What needs to be done:
Transcribe each line exactly.

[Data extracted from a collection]
# # #

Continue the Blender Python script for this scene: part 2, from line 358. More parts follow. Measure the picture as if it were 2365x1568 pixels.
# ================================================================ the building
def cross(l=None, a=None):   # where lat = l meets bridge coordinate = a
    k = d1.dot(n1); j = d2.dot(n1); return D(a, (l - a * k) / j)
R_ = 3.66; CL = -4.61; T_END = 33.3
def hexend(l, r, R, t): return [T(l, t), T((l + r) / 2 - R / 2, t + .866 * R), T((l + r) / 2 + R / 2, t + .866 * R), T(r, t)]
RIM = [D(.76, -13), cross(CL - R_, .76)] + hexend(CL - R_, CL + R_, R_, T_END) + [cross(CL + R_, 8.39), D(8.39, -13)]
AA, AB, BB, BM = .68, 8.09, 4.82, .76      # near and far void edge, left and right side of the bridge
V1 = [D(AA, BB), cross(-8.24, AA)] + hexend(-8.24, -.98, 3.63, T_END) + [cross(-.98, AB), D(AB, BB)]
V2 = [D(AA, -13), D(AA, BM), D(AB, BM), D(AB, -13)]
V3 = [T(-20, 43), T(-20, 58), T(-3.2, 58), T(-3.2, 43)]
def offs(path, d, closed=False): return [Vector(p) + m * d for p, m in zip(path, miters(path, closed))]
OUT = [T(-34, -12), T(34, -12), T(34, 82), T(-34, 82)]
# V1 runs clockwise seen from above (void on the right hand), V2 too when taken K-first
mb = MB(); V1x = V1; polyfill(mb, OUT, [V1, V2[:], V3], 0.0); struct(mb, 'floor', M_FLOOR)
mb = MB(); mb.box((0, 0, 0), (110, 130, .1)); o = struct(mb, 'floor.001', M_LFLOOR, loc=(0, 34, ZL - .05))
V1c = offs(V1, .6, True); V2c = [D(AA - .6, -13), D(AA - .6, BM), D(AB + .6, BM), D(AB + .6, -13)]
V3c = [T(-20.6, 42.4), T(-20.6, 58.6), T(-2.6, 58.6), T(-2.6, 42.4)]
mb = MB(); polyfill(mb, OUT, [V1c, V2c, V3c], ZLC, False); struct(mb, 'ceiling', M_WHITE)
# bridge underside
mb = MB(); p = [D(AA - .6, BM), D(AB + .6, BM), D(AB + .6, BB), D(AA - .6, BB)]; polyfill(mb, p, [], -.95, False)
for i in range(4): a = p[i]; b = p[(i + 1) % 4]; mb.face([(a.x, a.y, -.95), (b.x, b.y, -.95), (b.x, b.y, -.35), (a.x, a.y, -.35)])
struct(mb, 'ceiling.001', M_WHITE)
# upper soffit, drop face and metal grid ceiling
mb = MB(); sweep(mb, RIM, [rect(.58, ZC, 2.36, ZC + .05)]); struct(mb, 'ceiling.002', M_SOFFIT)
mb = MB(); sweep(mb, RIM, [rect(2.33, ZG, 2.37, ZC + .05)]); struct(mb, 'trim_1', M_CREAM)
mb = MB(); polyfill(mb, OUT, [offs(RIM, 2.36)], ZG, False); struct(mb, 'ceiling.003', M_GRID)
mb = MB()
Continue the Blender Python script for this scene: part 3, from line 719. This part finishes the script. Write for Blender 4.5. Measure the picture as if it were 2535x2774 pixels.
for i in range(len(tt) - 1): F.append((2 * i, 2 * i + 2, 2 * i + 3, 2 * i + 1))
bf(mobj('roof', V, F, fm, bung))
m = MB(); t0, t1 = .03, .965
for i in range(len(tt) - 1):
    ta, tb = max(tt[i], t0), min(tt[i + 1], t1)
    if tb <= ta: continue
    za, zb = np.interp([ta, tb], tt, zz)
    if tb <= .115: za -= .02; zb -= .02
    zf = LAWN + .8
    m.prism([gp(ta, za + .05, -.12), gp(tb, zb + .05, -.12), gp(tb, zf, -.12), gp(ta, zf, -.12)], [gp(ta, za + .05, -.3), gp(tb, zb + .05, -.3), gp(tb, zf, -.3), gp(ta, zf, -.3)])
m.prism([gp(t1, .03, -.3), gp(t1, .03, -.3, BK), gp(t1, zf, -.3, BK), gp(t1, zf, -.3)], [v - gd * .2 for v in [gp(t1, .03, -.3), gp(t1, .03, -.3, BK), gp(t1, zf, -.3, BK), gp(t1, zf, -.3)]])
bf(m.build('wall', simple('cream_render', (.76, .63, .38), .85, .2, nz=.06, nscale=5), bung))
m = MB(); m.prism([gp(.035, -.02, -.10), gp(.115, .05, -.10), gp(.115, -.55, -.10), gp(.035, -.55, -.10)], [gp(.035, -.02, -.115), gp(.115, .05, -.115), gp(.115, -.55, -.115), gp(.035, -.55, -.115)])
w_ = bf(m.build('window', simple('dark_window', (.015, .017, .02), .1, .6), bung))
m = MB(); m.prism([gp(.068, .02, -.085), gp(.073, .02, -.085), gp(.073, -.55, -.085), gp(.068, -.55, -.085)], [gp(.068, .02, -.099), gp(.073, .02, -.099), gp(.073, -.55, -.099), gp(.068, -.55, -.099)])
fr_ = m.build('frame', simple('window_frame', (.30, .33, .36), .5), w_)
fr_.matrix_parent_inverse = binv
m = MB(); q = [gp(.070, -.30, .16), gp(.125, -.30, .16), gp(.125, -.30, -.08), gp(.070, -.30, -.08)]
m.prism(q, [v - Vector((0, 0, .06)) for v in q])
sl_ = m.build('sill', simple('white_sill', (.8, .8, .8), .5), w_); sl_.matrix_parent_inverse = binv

# # #

Final answer:
Continue the Blender Python script for this scene: part 2, from line 358. More parts follow. Measure the picture as if it were 2365x1568 pixels.
# ================================================================ the building
def cross(l=None, a=None):   # where lat = l meets bridge coordinate = a
    k = d1.dot(n1); j = d2.dot(n1); return D(a, (l - a * k) / j)
R_ = 3.66; CL = -4.61; T_END = 33.3
def hexend(l, r, R, t): return [T(l, t), T((l + r) / 2 - R / 2, t + .866 * R), T((l + r) / 2 + R / 2, t + .866 * R), T(r, t)]
RIM = [D(.76, -13), cross(CL - R_, .76)] + hexend(CL - R_, CL + R_, R_, T_END) + [cross(CL + R_, 8.39), D(8.39, -13)]
AA, AB, BB, BM = .68, 8.09, 4.82, .76      # near and far void edge, left and right side of the bridge
V1 = [D(AA, BB), cross(-8.24, AA)] + hexend(-8.24, -.98, 3.63, T_END) + [cross(-.98, AB), D(AB, BB)]
V2 = [D(AA, -13), D(AA, BM), D(AB, BM), D(AB, -13)]
V3 = [T(-20, 43), T(-20, 58), T(-3.2, 58), T(-3.2, 43)]
def offs(path, d, closed=False): return [Vector(p) + m * d for p, m in zip(path, miters(path, closed))]
OUT = [T(-34, -12), T(34, -12), T(34, 82), T(-34, 82)]
# V1 runs clockwise seen from above (void on the right hand), V2 too when taken K-first
mb = MB(); V1x = V1; polyfill(mb, OUT, [V1, V2[:], V3], 0.0); struct(mb, 'floor', M_FLOOR)
mb = MB(); mb.box((0, 0, 0), (110, 130, .1)); o = struct(mb, 'floor.001', M_LFLOOR, loc=(0, 34, ZL - .05))
V1c = offs(V1, .6, True); V2c = [D(AA - .6, -13), D(AA - .6, BM), D(AB + .6, BM), D(AB + .6, -13)]
V3c = [T(-20.6, 42.4), T(-20.6, 58.6), T(-2.6, 58.6), T(-2.6, 42.4)]
mb = MB(); polyfill(mb, OUT, [V1c, V2c, V3c], ZLC, False); struct(mb, 'ceiling', M_WHITE)
# bridge underside
mb = MB(); p = [D(AA - .6, BM), D(AB + .6, BM), D(AB + .6, BB), D(AA - .6, BB)]; polyfill(mb, p, [], -.95, False)
for i in range(4): a = p[i]; b = p[(i + 1) % 4]; mb.face([(a.x, a.y, -.95), (b.x, b.y, -.95), (b.x, b.y, -.35), (a.x, a.y, -.35)])
struct(mb, 'ceiling.001', M_WHITE)
# upper soffit, drop face and metal grid ceiling
mb = MB(); sweep(mb, RIM, [rect(.58, ZC, 2.36, ZC + .05)]); struct(mb, 'ceiling.002', M_SOFFIT)
mb = MB(); sweep(mb, RIM, [rect(2.33, ZG, 2.37, ZC + .05)]); struct(mb, 'trim_1', M_CREAM)
mb = MB(); polyfill(mb, OUT, [offs(RIM, 2.36)], ZG, False); struct(mb, 'ceiling.003', M_GRID)
mb = MB()
Continue the Blender Python script for this scene: part 3, from line 719. This part finishes the script. Write for Blender 4.5. Measure the picture as if it were 2535x2774 pixels.
for i in range(len(tt) - 1): F.append((2 * i, 2 * i + 2, 2 * i + 3, 2 * i + 1))
bf(mobj('roof', V, F, fm, bung))
m = MB(); t0, t1 = .03, .965
for i in range(len(tt) - 1):
    ta, tb = max(tt[i], t0), min(tt[i + 1], t1)
    if tb <= ta: continue
    za, zb = np.interp([ta, tb], tt, zz)
    if tb <= .115: za -= .02; zb -= .02
    zf = LAWN + .8
    m.prism([gp(ta, za + .05, -.12), gp(tb, zb + .05, -.12), gp(tb, zf, -.12), gp(ta, zf, -.12)], [gp(ta, za + .05, -.3), gp(tb, zb + .05, -.3), gp(tb, zf, -.3), gp(ta, zf, -.3)])
m.prism([gp(t1, .03, -.3), gp(t1, .03, -.3, BK), gp(t1, zf, -.3, BK), gp(t1, zf, -.3)], [v - gd * .2 for v in [gp(t1, .03, -.3), gp(t1, .03, -.3, BK), gp(t1, zf, -.3, BK), gp(t1, zf, -.3)]])
bf(m.build('wall', simple('cream_render', (.76, .63, .38), .85, .2, nz=.06, nscale=5), bung))
m = MB(); m.prism([gp(.035, -.02, -.10), gp(.115, .05, -.10), gp(.115, -.55, -.10), gp(.035, -.55, -.10)], [gp(.035, -.02, -.115), gp(.115, .05, -.115), gp(.115, -.55, -.115), gp(.035, -.55, -.115)])
w_ = bf(m.build('window', simple('dark_window', (.015, .017, .02), .1, .6), bung))
m = MB(); m.prism([gp(.068, .02, -.085), gp(.073, .02, -.085), gp(.073, -.55, -.085), gp(.068, -.55, -.085)], [gp(.068, .02, -.099), gp(.073, .02, -.099), gp(.073, -.55, -.099), gp(.068, -.55, -.099)])
fr_ = m.build('frame', simple('window_frame', (.30, .33, .36), .5), w_)
fr_.matrix_parent_inverse = binv
m = MB(); q = [gp(.070, -.30, .16), gp(.125, -.30, .16), gp(.125, -.30, -.08), gp(.070, -.30, -.08)]
m.prism(q, [v - Vector((0, 0, .06)) for v in q])
sl_ = m.build('sill', simple('white_sill', (.8, .8, .8), .5), w_); sl_.matrix_parent_inverse = binv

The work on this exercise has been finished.